Yemek masasında yiyecekleri sağa sola atan, boyundan büyük öfke patlamaları yaşayan, babasına vurup anasına çemkiren bu bacak kadar yaratıklara uzaktan bakarken hangi birimiz "aslında tek ihtiyacı temiz bir sopa" diye düşünmedik?
Biliyorsunuz, artık her şeyin en güzelinin bilindiği bir dönemdeyiz. Bebeğine/çocuğuna organik yedirmeyen, her gün en az iki saat "ekkinlik" yapmayan, saç diplerine kadar kek hamuruna batmalı "küçük aşçı iş başında" fotoğrafı çekmeyen anne biraz eksik, biraz yarım. Bunların yanında kim çocuğuna kötek atan ebeveyn olmak ister ki? Kendi neslindeki herkes gibi gayet de "anne terliği" ile büyümüş bu kimseler kötekten başka terbiye usulü bilmediği için modern ana babalıkta çoğunlukla çuvalladılar. facebook'tan, instagramdan öğrendikleri kadarıyla yapmaya çalıştıkları "ekkinlikler" sayesinde çocukla "bağ" kuramadılar. İçi boş laflar, "nasıl"ı olmayan yuvarlak ifadelerle dolu kitapları okuyup okuyup daha da çuvalladılar. Kişisel gelişimden de zaten hiç nasiplenememişlerdi, çocuğa "yapma" demenin yeterli olacağını sandılar, yol gösteremediler. Kötek de atamadılar. Çocuklar ziyan oldu.

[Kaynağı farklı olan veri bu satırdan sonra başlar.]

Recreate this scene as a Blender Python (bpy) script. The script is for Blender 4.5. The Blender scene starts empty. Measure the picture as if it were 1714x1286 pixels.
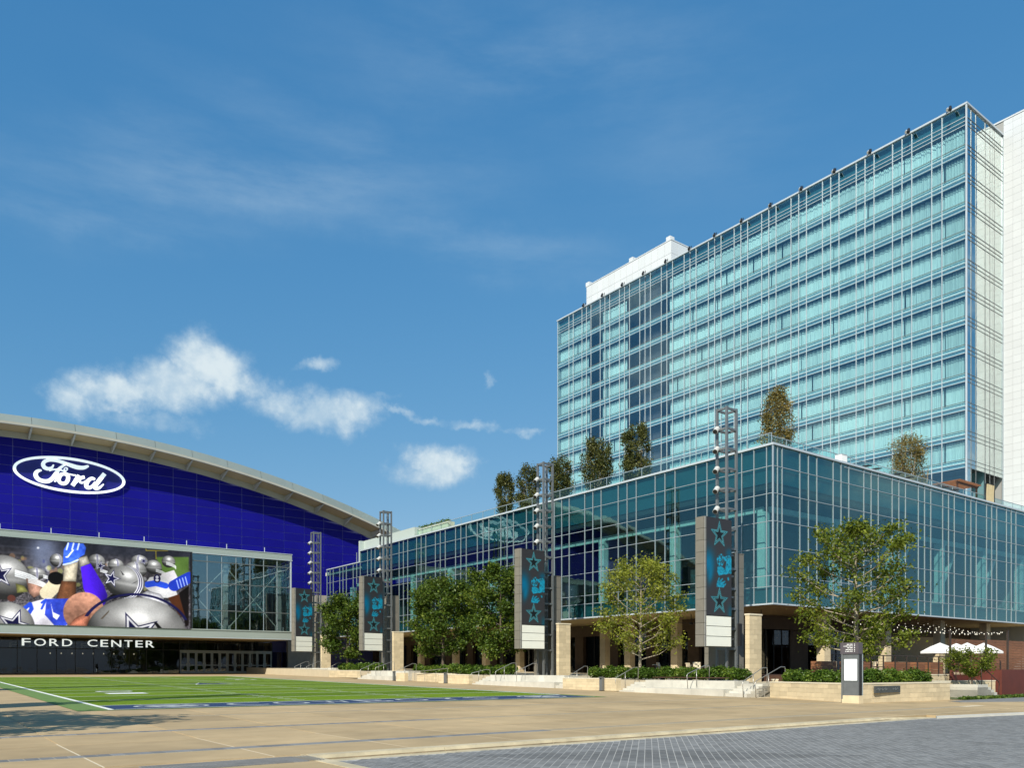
import bpy, math, random
import numpy as np
from mathutils import Vector, Matrix
random.seed(7); rng = np.random.default_rng(7)
S = bpy.context.scene
COL = S.collection
R = math.radians

# ------------------------------------------------------------------ camera, sky, sun, exposure
FPX, CXP, HOR, CAMH = 1366.0, 857.0, 1122.0, 1.65      # focal length in photo pixels, centre column, horizon row, eye height
YAW = math.atan2(.598, .8015)
cam = bpy.data.cameras.new('camera'); cam_o = bpy.data.objects.new('camera', cam); COL.objects.link(cam_o)
cam.sensor_fit = 'HORIZONTAL'; cam.sensor_width = 36.0; cam.lens = 36.0*FPX/1714.0
cam.shift_x = 0.0; cam.shift_y = (HOR-643.0)/1714.0
cam.clip_start = .1; cam.clip_end = 12000
cam_o.location = (0, 0, CAMH); cam_o.rotation_euler = (math.pi/2, 0, -YAW)
S.camera = cam_o

SUN_AZ = math.atan2(-.86, -.51); SUN_EL = R(35)
sun = bpy.data.lights.new('sun', 'SUN'); sun.energy = 4.2; sun.angle = R(.53); sun.color = (1, .93, .80)
sun_o = bpy.data.objects.new('sun', sun); COL.objects.link(sun_o)
sdir = Vector((math.sin(SUN_AZ)*math.cos(SUN_EL), math.cos(SUN_AZ)*math.cos(SUN_EL), math.sin(SUN_EL)))
sun_o.rotation_euler = (-sdir).to_track_quat('-Z', 'Y').to_euler()
sun_o.location = (0, 0, 120)

W = bpy.data.worlds.new('World'); S.world = W; W.use_nodes = True
def sky_nodes():
    nt = W.node_tree; N = nt.nodes; L = nt.links; N.clear()
    def nd(t, **k):
        n = N.new(t)
        for a, b in k.items(): setattr(n, a, b)
        return n
    def m(op, a, b=None, c=None):
        n = nd('ShaderNodeMath', operation=op)
        for i, v in enumerate((a, b, c)):
            if v is None: continue
            if isinstance(v, (int, float)): n.inputs[i].default_value = v
            else: L.new(v, n.inputs[i])
        return n.outputs[0]
    out = nd('ShaderNodeOutputWorld'); bg = nd('ShaderNodeBackground'); bg.inputs['Strength'].default_value = .105
    sky = nd('ShaderNodeTexSky', sky_type='NISHITA'); sky.sun_disc = False
    sky.sun_elevation = SUN_EL; sky.sun_rotation = SUN_AZ % (2*math.pi)
    sky.air_density = 1.0; sky.dust_density = .6; sky.ozone_density = 2.2
    tint = nd('ShaderNodeMix', data_type='RGBA', blend_type='MULTIPLY'); tint.inputs[0].default_value = 1
    L.new(sky.outputs[0], tint.inputs[6]); tint.inputs[7].default_value = (.62, 1.0, 1.08, 1)
    ss = nd('ShaderNodeSeparateColor'); L.new(tint.outputs[2], ss.inputs[0])
    def chan(i, k, g, p): return m('MULTIPLY', m('POWER', m('MULTIPLY', ss.outputs[i], g), p), k)
    G_ = chan(1, 1.475, .689, .59); B_ = chan(2, 3.17, .3454, .38); R_ = m('MINIMUM', chan(0, .375, 1.921, 1.08), m('MULTIPLY', G_, .85))
    grade = nd('ShaderNodeCombineColor'); L.new(R_, grade.inputs[0]); L.new(G_, grade.inputs[1]); L.new(B_, grade.inputs[2])
    tc = nd('ShaderNodeTexCoord'); d = tc.outputs['Generated']
    # warp the direction so that cloud outlines are ragged
    def noise(scale, detail, rough=.55, vec=d):
        n = nd('ShaderNodeTexNoise'); n.inputs['Scale'].default_value = scale; n.inputs['Detail'].default_value = detail
        n.inputs['Roughness'].default_value = rough; L.new(vec, n.inputs['Vector']); return n
    sp = nd('ShaderNodeSeparateXYZ'); L.new(d, sp.inputs[0])
    az0 = m('ARCTAN2', sp.outputs[0], sp.outputs[1]); el0 = m('ARCSINE', sp.outputs[2])
    w1 = noise(11, 9, .62); w1s = nd('ShaderNodeSeparateColor'); L.new(w1.outputs['Color'], w1s.inputs[0])
    az = m('ADD', az0, m('MULTIPLY', m('SUBTRACT', w1s.outputs[0], .5), .10))
    el = m('ADD', el0, m('MULTIPLY', m('SUBTRACT', w1s.outputs[1], .5), .07))
    def azel(px, py):
        k = (px-CXP)/FPX; x = .8015*k+.598; y = -.598*k+.8015; z = (HOR-py)/FPX
        return math.atan2(x, y), math.atan2(z, math.hypot(x, y))
    def blob(px, py, sx, sy, tilt, amp):
        a0, e0 = azel(px, py); a1, _ = azel(px+sx, py); _, e1 = azel(px, py-sy)
        sa, se = abs(a1-a0), abs(e1-e0); ct, st = math.cos(R(tilt)), math.sin(R(tilt))
        da = m('SUBTRACT', az, a0); de = m('SUBTRACT', el, e0)
        u = m('ADD', m('MULTIPLY', da, ct/sa), m('MULTIPLY', de, st/sa))
        v = m('ADD', m('MULTIPLY', da, -st/se), m('MULTIPLY', de, ct/se))
        q = m('ADD', m('MULTIPLY', u, u), m('MULTIPLY', v, v))
        return m('MULTIPLY', m('EXPONENT', m('MULTIPLY', q, -1)), amp)
    puffs = [(200,655,112,44,8,1.12),(120,675,66,32,0,.95),(362,618,82,60,0,1.25),(290,648,105,48,0,1.12),(270,700,140,30,0,.62),(428,642,60,38,0,.85),
             (530,612,48,20,8,.85),(475,680,90,44,0,.95),(560,700,105,42,0,.98),(615,690,70,26,0,.75),(640,672,60,10,8,.5),
             (735,776,70,44,0,1.2),(700,796,66,32,0,.85),(760,755,32,24,0,.6),(640,800,20,12,0,.3),
             (690,690,105,12,-4,.66),(790,704,75,13,-8,.68),(872,720,48,12,-6,.66),(815,642,20,11,35,.62),(890,720,22,14,0,.4),(360,508,34,12,0,.28),(470,515,40,10,0,.25)]
    def blob2(a0, e0, sa, se, amp):
        u = m('MULTIPLY', m('SUBTRACT', az, R(a0)), 1/R(sa)); v = m('MULTIPLY', m('SUBTRACT', el, R(e0)), 1/R(se))
        return m('MULTIPLY', m('EXPONENT', m('MULTIPLY', m('ADD', m('MULTIPLY', u, u), m('MULTIPLY', v, v)), -1)), amp)
    dens = None
    for p in [(-50,20,8,3.5,1.0),(-44,25,6,3,.85),(-60,16,8,3.5,.9),(-37,14,6,3,.8),(-70,24,7,3,.8),(118,12,9,4,.9),(134,16,8,3,.8),(104,18,7,3,.7)]:   # clouds beside the frame, seen mirrored in the hotel
        b = blob2(*p); dens = b if dens is None else m('MAXIMUM', dens, b)
    for p in puffs:
        b = blob(*p); dens = b if dens is None else m('MAXIMUM', dens, b)
    fine = noise(30, 8, .62); fine2 = noise(75, 6, .6)
    tex = m('ADD', m('MULTIPLY', fine.outputs[0], .68), m('MULTIPLY', fine2.outputs[0], .32))
    cum = m('SUBTRACT', dens, m('MULTIPLY', m('SUBTRACT', 1.0, tex), .92))
    def smooth(x, lo, hi):
        n = nd('ShaderNodeMapRange', interpolation_type='SMOOTHSTEP'); n.inputs[1].default_value = lo; n.inputs[2].default_value = hi
        L.new(x, n.inputs[0]); return n.outputs[0]
    acum = m('MULTIPLY', smooth(cum, -.12, .58), .93)
    # thin cirrus streaks
    cir = None
    for p in [(430,310,340,70,6,.85),(800,415,280,40,-7,.6),(170,370,240,40,3,.6),(260,240,180,70,10,.5),(600,250,260,60,-8,.5),(900,110,330,110,0,.55),(60,320,160,80,0,.4),(1150,230,220,120,0,.3)]:
        b = blob(*p); cir = b if cir is None else m('MAXIMUM', cir, b)
    mp = nd('ShaderNodeMapping'); mp.inputs['Scale'].default_value = (3, 3, 14); mp.inputs['Rotation'].default_value = (R(14), R(-8), 0); L.new(d, mp.inputs[0])
    cn = noise(1.6, 7, .62, mp.outputs[0])
    acir = m('MULTIPLY', m('MULTIPLY', cir, smooth(cn.outputs[0], .25, .80)), .46)
    # scattered fair-weather clouds over the rest of the sky, as in the part in view
    gx = nd('ShaderNodeMapping'); gx.inputs['Scale'].default_value = (1, 1, 2.4); L.new(d, gx.inputs[0])
    gn = noise(4.2, 9, .58, gx.outputs[0])
    inview = m('MULTIPLY', smooth(az0, R(-2), R(-14)), 1.0)
    inview2 = smooth(az0, R(72), R(86))
    low = smooth(el0, R(60), R(30))
    ascat = m('MULTIPLY', m('MULTIPLY', m('MAXIMUM', inview, inview2), low), m('MULTIPLY', smooth(gn.outputs[0], .54, .70), .85))
    al = m('MAXIMUM', m('MAXIMUM', acum, acir), ascat)
    # cloud body colour: whiter where dense
    big = noise(19, 6, .55)
    cm = nd('ShaderNodeMix', data_type='RGBA'); L.new(smooth(m('ADD', m('MULTIPLY', cum, .6), m('MULTIPLY', m('SUBTRACT', m('ADD', m('MULTIPLY', big.outputs[0], .6), m('MULTIPLY', fine2.outputs[0], .4)), .5), 2.0)), -.05, .75), cm.inputs[0])
    cm.inputs[6].default_value = (3.0, 4.05, 4.95, 1); cm.inputs[7].default_value = (4.9, 5.55, 5.8, 1)
    mx = nd('ShaderNodeMix', data_type='RGBA'); L.new(al, mx.inputs[0]); L.new(grade.outputs[0], mx.inputs[6]); L.new(cm.outputs[2], mx.inputs[7])
    L.new(mx.outputs[2], bg.inputs['Color']); L.new(bg.outputs[0], out.inputs[0])
sky_nodes()
S.view_settings.view_transform = 'Standard'; S.view_settings.look = 'None'; S.view_settings.exposure = 0.55; S.view_settings.gamma = 1.0
try: S.view_settings.use_curve_mapping = False
except Exception: pass
S.render.engine = 'CYCLES'
cy = S.cycles; cy.use_denoising = True; cy.max_bounces = 10; cy.transparent_max_bounces = 16; cy.glossy_bounces = 4; cy.diffuse_bounces = 3
cy.caustics_reflective = False; cy.caustics_refractive = False; cy.sample_clamp_indirect = 6

# ------------------------------------------------------------------ helpers
def ray(px, py):
    k = (px-CXP)/FPX
    return np.array([.8015*k+.598, -.598*k+.8015, (HOR-py)/FPX])
def on_y(px, py, Y):
    r = ray(px, py); return r*(Y/r[1])+np.array([0, 0, CAMH])
def proj(X, Y, Z):
    xc = .8015*X-.598*Y; yc = .598*X+.8015*Y
    return CXP+FPX*xc/yc, HOR-FPX*(Z-CAMH)/yc, yc
def gz(Y): return max(0.0, (min(Y, 135)-20)*.0115)          # the plaza rises gently towards the arena
def tz(Y): return .88+.0135*(max(Y, 20)-36)                 # terrace along the hotel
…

hep babası şımarttı bunu |
Bütün bu analık temalı instagram hesaplarının, titiz bloggerların ve "keyif ehli" gibi görünen facebook analarının ortak salaklığı analığı aşırı ciddiye almaları, baba yaratığını ise tümden kenara atıp sorumluluğu komple üzerlerine almaya çalışmaları. Tamam ciddiye alınmayacak mesele değil, ama "aşırı" ciddiye almak? Her şeyi kontrol edebileceğini sanmak? Her şeyi aşırı ciddiye alan bu beyazyaka tayfasının çocuklarında görülen aşırı şımarıklık da bir nevi bu manasız ciddiye almanın tezahürü. 4 yaşında çocuğu göndereceğin en pahalı okulda da oyun var, en ortalama okulda da. Ben bizim bebeyi evimize en yakın, sahibinin kendi çocuğunu da aynı yerde eğlediği, en az kalabalık yere gönderiyorum. Her ay "çocuğumun gelişimi" raporuna ihtiyacım yok çünkü zaten çocuğumun nasıl bir gelişim gösterdiğini kendim takip edebiliyorum. Bunu yapan insanlara maaş veren kurumun fazladan maliyetini
yüklenmiyorum. Sırf elaleme gösteriş olsun diye filanca okula avuç dolusu para döken adamda özgüven mi var ki çocuğuna özgüven versin? O özgüven sende olacak, çocuğun üç gün aynı kıyafeti giymek istedi diye çocukla kavgaya tutuşmayacaksın. Bizim bebe iki ay önce bir elbise beğendi, öyle pahalı bir şey de değil, gayet ortalama bir giyim markasından. Aldığım günden beri 2-3 günlük fasılalar hariç, hemen her gün onu giyiyor. Rahatsız mıyım? "Ay bir şeyi yok derler" diyor muyum? Vallahi umurumda değil. O gün pijama giymedi mi? Biraz söyleniyorum ama ortada büyük bir arıza yoksa, giymek istediği şey çamurlu vs. değilse, mevsime göre fazla kalın/ince değilse salıveriyorum. İnat da bir karakterdir. Üstelik ufak tefek mevzularda istediğini verip bebenin gazını da almış olduğum için başka konularda bana arıza çıkarma ihtimali düşüyor. Bazılarına göre tembel ve biraz alakasız bir ana olabilirim ama neticede oyuncak mağazalarında kendini yere atan çocuk da benimki değil. Hele o oyuncak mağazasından hiçbir şey satın almadan çocukla el ele çıkarkenki muzaffer komutan edamı bir görseniz...
Şunu anlamamız lazım, çocuk "yönetebileceğimiz" bir şey değil. Bilakis, o bizi yönetir hahahhah... Şaka lan. Yönetmek ve yönetilmek ekseninden çıkın sayın anne-babalar. Çocuk sizi çok örnek alıyor, güzel insan olun. Elinizden telefonu bırakın. Açık havaya çıkın, bünyeyi havalandırın. Gerisi gelir. Valla bak.